= Required task =
Pictures in the data below are not part of the copy; transcribe everything else exactly.

--- BEGIN Information shown ---

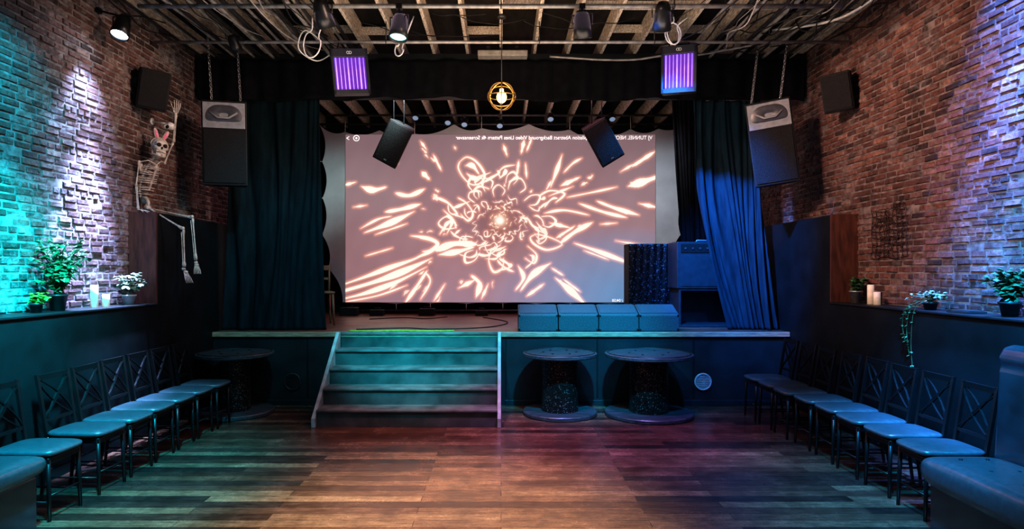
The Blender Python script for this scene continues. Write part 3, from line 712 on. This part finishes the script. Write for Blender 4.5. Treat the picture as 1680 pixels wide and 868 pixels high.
pa((3.16,7.45,3.20),-.30,-.13,'large black loudspeaker with grey horn hanging slightly tilted',.1)
def fill(loc_,roll,label):
    r=root('hanging_speaker',loc_,(.25,roll,0),label=label,cat='speaker')
    w,h,d=.19,.31,.28
    poly=[(-w,0),(w,0),(w*.7,d),(-w*.7,d)]
    vs=[(x,y,-h) for x,y in poly]+[(x,y,h) for x,y in poly]
    build('cabinet',MB().add(vs,[(0,3,2,1),(4,5,6,7),(0,1,5,4),(1,2,6,5),(2,3,7,6),(3,0,4,7)]),'speaker',r,bevel=.012)
    build('speaker_grille',MB().box(-w+.02,w-.02,-.014,0,-h+.02,h-.02),'grille',r,bevel=.006)
    build('badge',MB().box(-.02,.02,-.018,-.013,-h+.05,-h+.065),'steel',r)
    L0=Matrix.Translation(loc_)@Euler((.25,roll,0)).to_matrix().to_4x4(); inv=L0.inverted()
    for p in (Vector((0,.12,h)),Vector((-w*.8 if roll>0 else w*.8,.1,h-.02))):
        wp=L0@p; build('hanger_rod',MB().cyl(p,inv@Vector((wp.x,wp.y,JZ+.02)),.009,n=8),'metalblack',r)
fill(tuple(at(644,236,9.2)),.50,'black speaker hung at a slant in front of the screen')
fill(tuple(at(991,234,9.2)),-.55,'black speaker hung at an opposite slant before the screen')
def wallspk(loc_,side,label):
    rot=(.22,side*.10,side*.62)
    r=root('wall_speaker',loc_,rot,label=label,cat='speaker')
    build('cabinet',MB().box(-.15,.15,-.02,.17,-.21,.21),'speaker',r,bevel=.015)
    build('speaker_grille',MB().box(-.135,.135,-.032,-.02,-.19,.19),'grille',r,bevel=.006)
    inv=(Matrix.Translation(loc_)@Euler(rot).to_matrix().to_4x4()).inverted()
    q=inv@Vector((-side*BW,loc_[1]+.18,loc_[2]+.05))
    build('wall_bracket',MB().beam((0,.15,0),q,.04,.05),'metalblack',r)
wallspk((-3.72,6.85,3.64),1,'small black speaker bracketed to the weathered brick wall')
wallspk((3.70,7.05,3.67),-1,'small black speaker bracketed to the red brick wall')

# ------------------------------------------------------------ ceiling pipes and cables
ZA,ZB=4.33,4.27
def pipe(name,pts,r,m,label,hang=None,grp=None,smooth=False):
    rr=root(name,(0,0,0),label=label,cat='pipe',group=grp)
    build('pipe_run',MB().tube(smoothpath(pts) if smooth else pts,r,10),m,rr)
    for p in (hang or []): build('pipe_hanger',MB().cyl(p,(p[0],p[1],JZ+.02),.006,n=6).torus(p,r+.004,.005,n=12,m=5,ax=((0,1,0),(0,0,1))),'pipedark',rr)
pipe('lighting_pipe',[(-3.6,6.35,ZA),(3.4,6.35,ZA)],.022,'pipe','grey pipe across the ceiling holding stage lights',[(x,6.35,ZA) for x in (-3.01,-1.72,0,1.72,3.01)])
pipe('lighting_pipe',[(-3.9,7.18,ZB),(3.9,7.18,ZB)],.018,'pipe','second grey pipe across the ceiling before the stage',[(x,7.18,ZB) for x in (-3.01,-1.29,.43,1.72,3.01)])
pipe('lighting_pipe',[(-3.0,11.0,4.38),(3.0,11.0,4.38)],.02,'pipedark','dark pipe above the screen holding small lights',[(x,11.0,4.38) for x in (-2.58,-.86,.86,2.58)])
xs_=[-3.8+.125*i for i in range(17)]
for i,x in enumerate(xs_):
    z=4.43+ru(-.02,.02); e=.03 if i%2 else -.02
    pipe('conduit',[(x,2,z),(x,5.5,z),(x+e,6.8,z),(x+e,8.15,z)],ru(.010,.028),'pipe' if i%2 else 'pipedark','conduit running along under the ceiling joists',[(x,4.5,z)],grp='ceiling conduits',smooth=True)
for i in range(9):
    x=2.35+.17*i; z=4.43+ru(-.02,.02); e=.04 if i%2 else -.03
    pipe('conduit',[(x,2,z),(x,5.5,z),(x+e,6.8,z),(x+e,8.15,z)],ru(.010,.024),'pipe' if i%2==0 else 'pipedark','conduit running along under the ceiling joists',[(x,4.5,z)],grp='ceiling conduits',smooth=True)
rg=random.Random(21)
def droop(a,b,sag,n=5,j=.05):
    a=Vector(a);b=Vector(b);out=[]
    for i in range(n+1):
        t=i/n; p=a.lerp(b,t); p.z-=sag*4*t*(1-t); 
        if 0<i<n: p+=Vector((rg.uniform(-j,j),rg.uniform(-j,j),rg.uniform(-j,j)))
        p.x=max(-3.88,min(3.88,p.x)); p.z=min(p.z,4.48); out.append(p)
    return out
for i in range(24):
    x=rg.uniform(2.2,3.8); a=(x,rg.uniform(4.8,5.8),4.44); b=(x+rg.uniform(-.6,.4),rg.uniform(6.8,8.0),4.44)
    cable('ceiling_cable',droop(a,b,rg.uniform(.02,.30),j=.07),rg.uniform(.004,.009),'cableB' if i%6 else 'pipe','cable drooping below the joists by the red brick')
for i in range(16):
    x=rg.uniform(-3.8,-1.8); a=(x,rg.uniform(5.0,5.8),4.44); b=(x+rg.uniform(-.4,.6),rg.uniform(6.8,8.0),4.44)
    cable('ceiling_cable',droop(a,b,rg.uniform(.02,.2),j=.05),rg.uniform(.004,.008),'cableB' if i%5 else 'pipe','cable drooping below the joists by the weathered brick')
for i in range(6):
    x=rg.uniform(-1.8,1.2); y=rg.uniform(6.0,7.6)
    cable('ceiling_cable',droop((x,y,4.47),(x+rg.uniform(.5,1.2),y+rg.uniform(-.5,.5),4.47),rg.uniform(.03,.1),j=.02),.005,'cableB','thin cable slung between ceiling joists')
cable('ceiling_cable',droop((.6,7.9,4.35),(3.4,7.6,4.45),.10,8,.02),.013,'pipe','pale cable bundle sagging across the ceiling near the valance')
cable('ceiling_cable',[(3.1,7.3,4.45),(3.35,6.5,4.24),(3.5,6.0,4.26),(3.7,5.3,4.45)],.014,'cableW','white cable looping below the joists')
def wloop(px,py,d,w,h,n=2):
    c=at(px,py,d); pts=[Vector((c.x,d,ZA))]
    for k in range(n*8):
        a=k/8*2*math.pi+math.pi/2; pts.append(c+Vector((math.cos(a)*w*(1-.1*k/8),.03*math.sin(k),math.sin(a)*h)))
    pts.append(Vector((c.x+.15,d,ZA)))
    cable('power_cable',pts,.007,'cableW','white cable looped and hanging from the lighting pipe',k=4)
wloop(512,72,6.62,.10,.15,1); wloop(655,82,6.6,.05,.07,1); wloop(1105,55,6.62,.08,.12,2)
cable('power_cable',[Vector((-2.0,7.18,ZB)),at(500,50,7.0),at(490,80,7.0),at(520,100,7.1),at(548,85,7.18)],.007,'cableW','white cable dangling down to the blacklight panel')
bx=root('ceiling_fixture_box',(.02,8.0,4.37),label='long grey box fixture under the joists before the valance',cat='light fixture')
build('fixture_body',MB().box(-.31,.31,-.08,.08,0,.07),'fixturegrey',bx,bevel=.01)
for x in (-.18,.18): build('mounting_bracket',MB().box(x-.02,x+.02,-.02,.02,.07,.14),'pipedark',bx)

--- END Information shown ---

= Answer to the exercise =
The Blender Python script for this scene continues. Write part 3, from line 712 on. This part finishes the script. Write for Blender 4.5. Treat the picture as 1680 pixels wide and 868 pixels high.
pa((3.16,7.45,3.20),-.30,-.13,'large black loudspeaker with grey horn hanging slightly tilted',.1)
def fill(loc_,roll,label):
    r=root('hanging_speaker',loc_,(.25,roll,0),label=label,cat='speaker')
    w,h,d=.19,.31,.28
    poly=[(-w,0),(w,0),(w*.7,d),(-w*.7,d)]
    vs=[(x,y,-h) for x,y in poly]+[(x,y,h) for x,y in poly]
    build('cabinet',MB().add(vs,[(0,3,2,1),(4,5,6,7),(0,1,5,4),(1,2,6,5),(2,3,7,6),(3,0,4,7)]),'speaker',r,bevel=.012)
    build('speaker_grille',MB().box(-w+.02,w-.02,-.014,0,-h+.02,h-.02),'grille',r,bevel=.006)
    build('badge',MB().box(-.02,.02,-.018,-.013,-h+.05,-h+.065),'steel',r)
    L0=Matrix.Translation(loc_)@Euler((.25,roll,0)).to_matrix().to_4x4(); inv=L0.inverted()
    for p in (Vector((0,.12,h)),Vector((-w*.8 if roll>0 else w*.8,.1,h-.02))):
        wp=L0@p; build('hanger_rod',MB().cyl(p,inv@Vector((wp.x,wp.y,JZ+.02)),.009,n=8),'metalblack',r)
fill(tuple(at(644,236,9.2)),.50,'black speaker hung at a slant in front of the screen')
fill(tuple(at(991,234,9.2)),-.55,'black speaker hung at an opposite slant before the screen')
def wallspk(loc_,side,label):
    rot=(.22,side*.10,side*.62)
    r=root('wall_speaker',loc_,rot,label=label,cat='speaker')
    build('cabinet',MB().box(-.15,.15,-.02,.17,-.21,.21),'speaker',r,bevel=.015)
    build('speaker_grille',MB().box(-.135,.135,-.032,-.02,-.19,.19),'grille',r,bevel=.006)
    inv=(Matrix.Translation(loc_)@Euler(rot).to_matrix().to_4x4()).inverted()
    q=inv@Vector((-side*BW,loc_[1]+.18,loc_[2]+.05))
    build('wall_bracket',MB().beam((0,.15,0),q,.04,.05),'metalblack',r)
wallspk((-3.72,6.85,3.64),1,'small black speaker bracketed to the weathered brick wall')
wallspk((3.70,7.05,3.67),-1,'small black speaker bracketed to the red brick wall')

# ------------------------------------------------------------ ceiling pipes and cables
ZA,ZB=4.33,4.27
def pipe(name,pts,r,m,label,hang=None,grp=None,smooth=False):
    rr=root(name,(0,0,0),label=label,cat='pipe',group=grp)
    build('pipe_run',MB().tube(smoothpath(pts) if smooth else pts,r,10),m,rr)
    for p in (hang or []): build('pipe_hanger',MB().cyl(p,(p[0],p[1],JZ+.02),.006,n=6).torus(p,r+.004,.005,n=12,m=5,ax=((0,1,0),(0,0,1))),'pipedark',rr)
pipe('lighting_pipe',[(-3.6,6.35,ZA),(3.4,6.35,ZA)],.022,'pipe','grey pipe across the ceiling holding stage lights',[(x,6.35,ZA) for x in (-3.01,-1.72,0,1.72,3.01)])
pipe('lighting_pipe',[(-3.9,7.18,ZB),(3.9,7.18,ZB)],.018,'pipe','second grey pipe across the ceiling before the stage',[(x,7.18,ZB) for x in (-3.01,-1.29,.43,1.72,3.01)])
pipe('lighting_pipe',[(-3.0,11.0,4.38),(3.0,11.0,4.38)],.02,'pipedark','dark pipe above the screen holding small lights',[(x,11.0,4.38) for x in (-2.58,-.86,.86,2.58)])
xs_=[-3.8+.125*i for i in range(17)]
for i,x in enumerate(xs_):
    z=4.43+ru(-.02,.02); e=.03 if i%2 else -.02
    pipe('conduit',[(x,2,z),(x,5.5,z),(x+e,6.8,z),(x+e,8.15,z)],ru(.010,.028),'pipe' if i%2 else 'pipedark','conduit running along under the ceiling joists',[(x,4.5,z)],grp='ceiling conduits',smooth=True)
for i in range(9):
    x=2.35+.17*i; z=4.43+ru(-.02,.02); e=.04 if i%2 else -.03
    pipe('conduit',[(x,2,z),(x,5.5,z),(x+e,6.8,z),(x+e,8.15,z)],ru(.010,.024),'pipe' if i%2==0 else 'pipedark','conduit running along under the ceiling joists',[(x,4.5,z)],grp='ceiling conduits',smooth=True)
rg=random.Random(21)
def droop(a,b,sag,n=5,j=.05):
    a=Vector(a);b=Vector(b);out=[]
    for i in range(n+1):
        t=i/n; p=a.lerp(b,t); p.z-=sag*4*t*(1-t); 
        if 0<i<n: p+=Vector((rg.uniform(-j,j),rg.uniform(-j,j),rg.uniform(-j,j)))
        p.x=max(-3.88,min(3.88,p.x)); p.z=min(p.z,4.48); out.append(p)
    return out
for i in range(24):
    x=rg.uniform(2.2,3.8); a=(x,rg.uniform(4.8,5.8),4.44); b=(x+rg.uniform(-.6,.4),rg.uniform(6.8,8.0),4.44)
    cable('ceiling_cable',droop(a,b,rg.uniform(.02,.30),j=.07),rg.uniform(.004,.009),'cableB' if i%6 else 'pipe','cable drooping below the joists by the red brick')
for i in range(16):
    x=rg.uniform(-3.8,-1.8); a=(x,rg.uniform(5.0,5.8),4.44); b=(x+rg.uniform(-.4,.6),rg.uniform(6.8,8.0),4.44)
    cable('ceiling_cable',droop(a,b,rg.uniform(.02,.2),j=.05),rg.uniform(.004,.008),'cableB' if i%5 else 'pipe','cable drooping below the joists by the weathered brick')
for i in range(6):
    x=rg.uniform(-1.8,1.2); y=rg.uniform(6.0,7.6)
    cable('ceiling_cable',droop((x,y,4.47),(x+rg.uniform(.5,1.2),y+rg.uniform(-.5,.5),4.47),rg.uniform(.03,.1),j=.02),.005,'cableB','thin cable slung between ceiling joists')
cable('ceiling_cable',droop((.6,7.9,4.35),(3.4,7.6,4.45),.10,8,.02),.013,'pipe','pale cable bundle sagging across the ceiling near the valance')
cable('ceiling_cable',[(3.1,7.3,4.45),(3.35,6.5,4.24),(3.5,6.0,4.26),(3.7,5.3,4.45)],.014,'cableW','white cable looping below the joists')
def wloop(px,py,d,w,h,n=2):
    c=at(px,py,d); pts=[Vector((c.x,d,ZA))]
    for k in range(n*8):
        a=k/8*2*math.pi+math.pi/2; pts.append(c+Vector((math.cos(a)*w*(1-.1*k/8),.03*math.sin(k),math.sin(a)*h)))
    pts.append(Vector((c.x+.15,d,ZA)))
    cable('power_cable',pts,.007,'cableW','white cable looped and hanging from the lighting pipe',k=4)
wloop(512,72,6.62,.10,.15,1); wloop(655,82,6.6,.05,.07,1); wloop(1105,55,6.62,.08,.12,2)
cable('power_cable',[Vector((-2.0,7.18,ZB)),at(500,50,7.0),at(490,80,7.0),at(520,100,7.1),at(548,85,7.18)],.007,'cableW','white cable dangling down to the blacklight panel')
bx=root('ceiling_fixture_box',(.02,8.0,4.37),label='long grey box fixture under the joists before the valance',cat='light fixture')
build('fixture_body',MB().box(-.31,.31,-.08,.08,0,.07),'fixturegrey',bx,bevel=.01)
for x in (-.18,.18): build('mounting_bracket',MB().box(x-.02,x+.02,-.02,.02,.07,.14),'pipedark',bx)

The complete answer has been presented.